- **PROBLEM TO WORK ON**
Copy every line of the material below word for word.

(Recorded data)
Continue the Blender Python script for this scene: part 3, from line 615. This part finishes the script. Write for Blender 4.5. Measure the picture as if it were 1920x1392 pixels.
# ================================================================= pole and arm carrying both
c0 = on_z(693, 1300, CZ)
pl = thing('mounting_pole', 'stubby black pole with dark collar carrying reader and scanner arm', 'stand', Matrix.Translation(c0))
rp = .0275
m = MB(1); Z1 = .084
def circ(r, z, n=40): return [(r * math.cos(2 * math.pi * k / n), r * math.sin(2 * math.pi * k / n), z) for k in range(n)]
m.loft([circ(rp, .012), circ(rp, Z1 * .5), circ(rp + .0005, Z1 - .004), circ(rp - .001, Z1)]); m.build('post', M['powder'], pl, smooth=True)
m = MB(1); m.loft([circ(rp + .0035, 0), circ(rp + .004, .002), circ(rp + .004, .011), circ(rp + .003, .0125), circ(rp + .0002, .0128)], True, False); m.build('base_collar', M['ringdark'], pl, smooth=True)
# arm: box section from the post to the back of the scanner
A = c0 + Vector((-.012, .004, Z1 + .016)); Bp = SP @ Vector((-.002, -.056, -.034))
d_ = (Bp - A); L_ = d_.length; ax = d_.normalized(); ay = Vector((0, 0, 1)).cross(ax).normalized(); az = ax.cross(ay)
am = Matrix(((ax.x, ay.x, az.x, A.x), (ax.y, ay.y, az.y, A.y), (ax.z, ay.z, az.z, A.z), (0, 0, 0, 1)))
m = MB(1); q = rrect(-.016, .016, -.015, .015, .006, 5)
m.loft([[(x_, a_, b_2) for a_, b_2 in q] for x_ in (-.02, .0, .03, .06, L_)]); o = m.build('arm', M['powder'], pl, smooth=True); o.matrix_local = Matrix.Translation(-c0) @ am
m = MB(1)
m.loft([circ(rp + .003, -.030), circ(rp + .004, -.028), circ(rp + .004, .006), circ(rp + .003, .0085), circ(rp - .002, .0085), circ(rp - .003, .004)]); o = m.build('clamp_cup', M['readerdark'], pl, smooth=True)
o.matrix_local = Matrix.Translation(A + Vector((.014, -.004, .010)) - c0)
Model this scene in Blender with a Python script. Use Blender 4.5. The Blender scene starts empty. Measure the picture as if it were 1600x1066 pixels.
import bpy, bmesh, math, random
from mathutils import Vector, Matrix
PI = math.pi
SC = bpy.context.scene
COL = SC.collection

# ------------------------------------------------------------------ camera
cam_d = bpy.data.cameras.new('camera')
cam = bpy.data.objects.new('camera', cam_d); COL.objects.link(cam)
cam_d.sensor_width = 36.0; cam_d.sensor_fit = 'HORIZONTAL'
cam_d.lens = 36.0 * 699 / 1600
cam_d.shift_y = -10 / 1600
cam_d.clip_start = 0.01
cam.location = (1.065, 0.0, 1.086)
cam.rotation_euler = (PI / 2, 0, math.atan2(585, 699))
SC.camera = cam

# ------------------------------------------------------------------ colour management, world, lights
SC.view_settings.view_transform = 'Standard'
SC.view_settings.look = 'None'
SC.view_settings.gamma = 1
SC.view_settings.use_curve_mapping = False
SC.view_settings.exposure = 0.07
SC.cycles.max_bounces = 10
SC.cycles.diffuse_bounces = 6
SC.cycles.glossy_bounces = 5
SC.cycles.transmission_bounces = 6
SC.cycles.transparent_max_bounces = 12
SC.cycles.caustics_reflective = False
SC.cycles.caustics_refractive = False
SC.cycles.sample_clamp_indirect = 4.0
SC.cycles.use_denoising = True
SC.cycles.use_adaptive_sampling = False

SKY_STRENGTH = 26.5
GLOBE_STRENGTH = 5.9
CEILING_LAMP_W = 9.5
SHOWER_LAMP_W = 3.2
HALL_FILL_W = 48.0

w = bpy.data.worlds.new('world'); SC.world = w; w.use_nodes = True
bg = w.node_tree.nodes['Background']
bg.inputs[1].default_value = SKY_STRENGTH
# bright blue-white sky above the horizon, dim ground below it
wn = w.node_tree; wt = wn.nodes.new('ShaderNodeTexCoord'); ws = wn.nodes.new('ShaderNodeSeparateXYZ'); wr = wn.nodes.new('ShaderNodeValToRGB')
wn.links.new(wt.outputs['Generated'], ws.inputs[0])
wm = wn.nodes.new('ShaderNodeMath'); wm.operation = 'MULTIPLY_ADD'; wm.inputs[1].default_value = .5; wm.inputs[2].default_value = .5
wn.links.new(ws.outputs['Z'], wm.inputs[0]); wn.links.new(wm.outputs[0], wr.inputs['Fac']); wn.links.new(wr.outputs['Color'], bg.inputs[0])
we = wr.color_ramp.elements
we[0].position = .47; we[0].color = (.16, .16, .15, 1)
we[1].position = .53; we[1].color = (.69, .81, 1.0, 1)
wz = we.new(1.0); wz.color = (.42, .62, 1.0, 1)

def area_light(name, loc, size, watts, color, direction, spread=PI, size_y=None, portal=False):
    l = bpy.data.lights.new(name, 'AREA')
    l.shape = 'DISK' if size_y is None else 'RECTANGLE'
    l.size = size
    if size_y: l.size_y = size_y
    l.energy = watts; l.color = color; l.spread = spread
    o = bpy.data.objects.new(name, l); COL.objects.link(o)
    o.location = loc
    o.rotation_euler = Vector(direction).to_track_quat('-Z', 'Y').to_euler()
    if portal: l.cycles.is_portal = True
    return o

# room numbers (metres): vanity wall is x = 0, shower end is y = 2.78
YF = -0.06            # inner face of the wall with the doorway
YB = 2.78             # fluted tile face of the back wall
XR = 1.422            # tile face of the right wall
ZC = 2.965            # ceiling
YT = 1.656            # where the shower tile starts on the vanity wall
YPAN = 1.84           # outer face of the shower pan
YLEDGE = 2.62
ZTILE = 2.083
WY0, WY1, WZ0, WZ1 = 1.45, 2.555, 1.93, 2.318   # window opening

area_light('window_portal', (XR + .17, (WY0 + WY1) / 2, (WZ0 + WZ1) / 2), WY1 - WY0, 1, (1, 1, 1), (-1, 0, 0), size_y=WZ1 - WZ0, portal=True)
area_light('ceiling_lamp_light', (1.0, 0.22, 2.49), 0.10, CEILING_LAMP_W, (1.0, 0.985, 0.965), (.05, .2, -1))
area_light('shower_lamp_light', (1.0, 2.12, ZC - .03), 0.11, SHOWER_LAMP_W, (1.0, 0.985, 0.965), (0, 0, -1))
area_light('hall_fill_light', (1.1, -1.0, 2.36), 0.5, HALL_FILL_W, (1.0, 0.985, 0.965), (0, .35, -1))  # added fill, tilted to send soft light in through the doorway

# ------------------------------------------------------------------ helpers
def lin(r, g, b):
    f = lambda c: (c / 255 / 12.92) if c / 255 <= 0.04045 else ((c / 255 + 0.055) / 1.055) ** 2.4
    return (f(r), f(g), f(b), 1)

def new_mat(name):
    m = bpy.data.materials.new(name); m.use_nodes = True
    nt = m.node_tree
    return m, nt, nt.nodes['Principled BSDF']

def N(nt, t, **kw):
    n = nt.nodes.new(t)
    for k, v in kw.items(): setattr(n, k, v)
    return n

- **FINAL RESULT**
Continue the Blender Python script for this scene: part 3, from line 615. This part finishes the script. Write for Blender 4.5. Measure the picture as if it were 1920x1392 pixels.
# ================================================================= pole and arm carrying both
c0 = on_z(693, 1300, CZ)
pl = thing('mounting_pole', 'stubby black pole with dark collar carrying reader and scanner arm', 'stand', Matrix.Translation(c0))
rp = .0275
m = MB(1); Z1 = .084
def circ(r, z, n=40): return [(r * math.cos(2 * math.pi * k / n), r * math.sin(2 * math.pi * k / n), z) for k in range(n)]
m.loft([circ(rp, .012), circ(rp, Z1 * .5), circ(rp + .0005, Z1 - .004), circ(rp - .001, Z1)]); m.build('post', M['powder'], pl, smooth=True)
m = MB(1); m.loft([circ(rp + .0035, 0), circ(rp + .004, .002), circ(rp + .004, .011), circ(rp + .003, .0125), circ(rp + .0002, .0128)], True, False); m.build('base_collar', M['ringdark'], pl, smooth=True)
# arm: box section from the post to the back of the scanner
A = c0 + Vector((-.012, .004, Z1 + .016)); Bp = SP @ Vector((-.002, -.056, -.034))
d_ = (Bp - A); L_ = d_.length; ax = d_.normalized(); ay = Vector((0, 0, 1)).cross(ax).normalized(); az = ax.cross(ay)
am = Matrix(((ax.x, ay.x, az.x, A.x), (ax.y, ay.y, az.y, A.y), (ax.z, ay.z, az.z, A.z), (0, 0, 0, 1)))
m = MB(1); q = rrect(-.016, .016, -.015, .015, .006, 5)
m.loft([[(x_, a_, b_2) for a_, b_2 in q] for x_ in (-.02, .0, .03, .06, L_)]); o = m.build('arm', M['powder'], pl, smooth=True); o.matrix_local = Matrix.Translation(-c0) @ am
m = MB(1)
m.loft([circ(rp + .003, -.030), circ(rp + .004, -.028), circ(rp + .004, .006), circ(rp + .003, .0085), circ(rp - .002, .0085), circ(rp - .003, .004)]); o = m.build('clamp_cup', M['readerdark'], pl, smooth=True)
o.matrix_local = Matrix.Translation(A + Vector((.014, -.004, .010)) - c0)
Model this scene in Blender with a Python script. Use Blender 4.5. The Blender scene starts empty. Measure the picture as if it were 1600x1066 pixels.
import bpy, bmesh, math, random
from mathutils import Vector, Matrix
PI = math.pi
SC = bpy.context.scene
COL = SC.collection

# ------------------------------------------------------------------ camera
cam_d = bpy.data.cameras.new('camera')
cam = bpy.data.objects.new('camera', cam_d); COL.objects.link(cam)
cam_d.sensor_width = 36.0; cam_d.sensor_fit = 'HORIZONTAL'
cam_d.lens = 36.0 * 699 / 1600
cam_d.shift_y = -10 / 1600
cam_d.clip_start = 0.01
cam.location = (1.065, 0.0, 1.086)
cam.rotation_euler = (PI / 2, 0, math.atan2(585, 699))
SC.camera = cam

# ------------------------------------------------------------------ colour management, world, lights
SC.view_settings.view_transform = 'Standard'
SC.view_settings.look = 'None'
SC.view_settings.gamma = 1
SC.view_settings.use_curve_mapping = False
SC.view_settings.exposure = 0.07
SC.cycles.max_bounces = 10
SC.cycles.diffuse_bounces = 6
SC.cycles.glossy_bounces = 5
SC.cycles.transmission_bounces = 6
SC.cycles.transparent_max_bounces = 12
SC.cycles.caustics_reflective = False
SC.cycles.caustics_refractive = False
SC.cycles.sample_clamp_indirect = 4.0
SC.cycles.use_denoising = True
SC.cycles.use_adaptive_sampling = False

SKY_STRENGTH = 26.5
GLOBE_STRENGTH = 5.9
CEILING_LAMP_W = 9.5
SHOWER_LAMP_W = 3.2
HALL_FILL_W = 48.0

w = bpy.data.worlds.new('world'); SC.world = w; w.use_nodes = True
bg = w.node_tree.nodes['Background']
bg.inputs[1].default_value = SKY_STRENGTH
# bright blue-white sky above the horizon, dim ground below it
wn = w.node_tree; wt = wn.nodes.new('ShaderNodeTexCoord'); ws = wn.nodes.new('ShaderNodeSeparateXYZ'); wr = wn.nodes.new('ShaderNodeValToRGB')
wn.links.new(wt.outputs['Generated'], ws.inputs[0])
wm = wn.nodes.new('ShaderNodeMath'); wm.operation = 'MULTIPLY_ADD'; wm.inputs[1].default_value = .5; wm.inputs[2].default_value = .5
wn.links.new(ws.outputs['Z'], wm.inputs[0]); wn.links.new(wm.outputs[0], wr.inputs['Fac']); wn.links.new(wr.outputs['Color'], bg.inputs[0])
we = wr.color_ramp.elements
we[0].position = .47; we[0].color = (.16, .16, .15, 1)
we[1].position = .53; we[1].color = (.69, .81, 1.0, 1)
wz = we.new(1.0); wz.color = (.42, .62, 1.0, 1)

def area_light(name, loc, size, watts, color, direction, spread=PI, size_y=None, portal=False):
    l = bpy.data.lights.new(name, 'AREA')
    l.shape = 'DISK' if size_y is None else 'RECTANGLE'
    l.size = size
    if size_y: l.size_y = size_y
    l.energy = watts; l.color = color; l.spread = spread
    o = bpy.data.objects.new(name, l); COL.objects.link(o)
    o.location = loc
    o.rotation_euler = Vector(direction).to_track_quat('-Z', 'Y').to_euler()
    if portal: l.cycles.is_portal = True
    return o

# room numbers (metres): vanity wall is x = 0, shower end is y = 2.78
YF = -0.06            # inner face of the wall with the doorway
YB = 2.78             # fluted tile face of the back wall
XR = 1.422            # tile face of the right wall
ZC = 2.965            # ceiling
YT = 1.656            # where the shower tile starts on the vanity wall
YPAN = 1.84           # outer face of the shower pan
YLEDGE = 2.62
ZTILE = 2.083
WY0, WY1, WZ0, WZ1 = 1.45, 2.555, 1.93, 2.318   # window opening

area_light('window_portal', (XR + .17, (WY0 + WY1) / 2, (WZ0 + WZ1) / 2), WY1 - WY0, 1, (1, 1, 1), (-1, 0, 0), size_y=WZ1 - WZ0, portal=True)
area_light('ceiling_lamp_light', (1.0, 0.22, 2.49), 0.10, CEILING_LAMP_W, (1.0, 0.985, 0.965), (.05, .2, -1))
area_light('shower_lamp_light', (1.0, 2.12, ZC - .03), 0.11, SHOWER_LAMP_W, (1.0, 0.985, 0.965), (0, 0, -1))
area_light('hall_fill_light', (1.1, -1.0, 2.36), 0.5, HALL_FILL_W, (1.0, 0.985, 0.965), (0, .35, -1))  # added fill, tilted to send soft light in through the doorway

# ------------------------------------------------------------------ helpers
def lin(r, g, b):
    f = lambda c: (c / 255 / 12.92) if c / 255 <= 0.04045 else ((c / 255 + 0.055) / 1.055) ** 2.4
    return (f(r), f(g), f(b), 1)

def new_mat(name):
    m = bpy.data.materials.new(name); m.use_nodes = True
    nt = m.node_tree
    return m, nt, nt.nodes['Principled BSDF']

def N(nt, t, **kw):
    n = nt.nodes.new(t)
    for k, v in kw.items(): setattr(n, k, v)
    return n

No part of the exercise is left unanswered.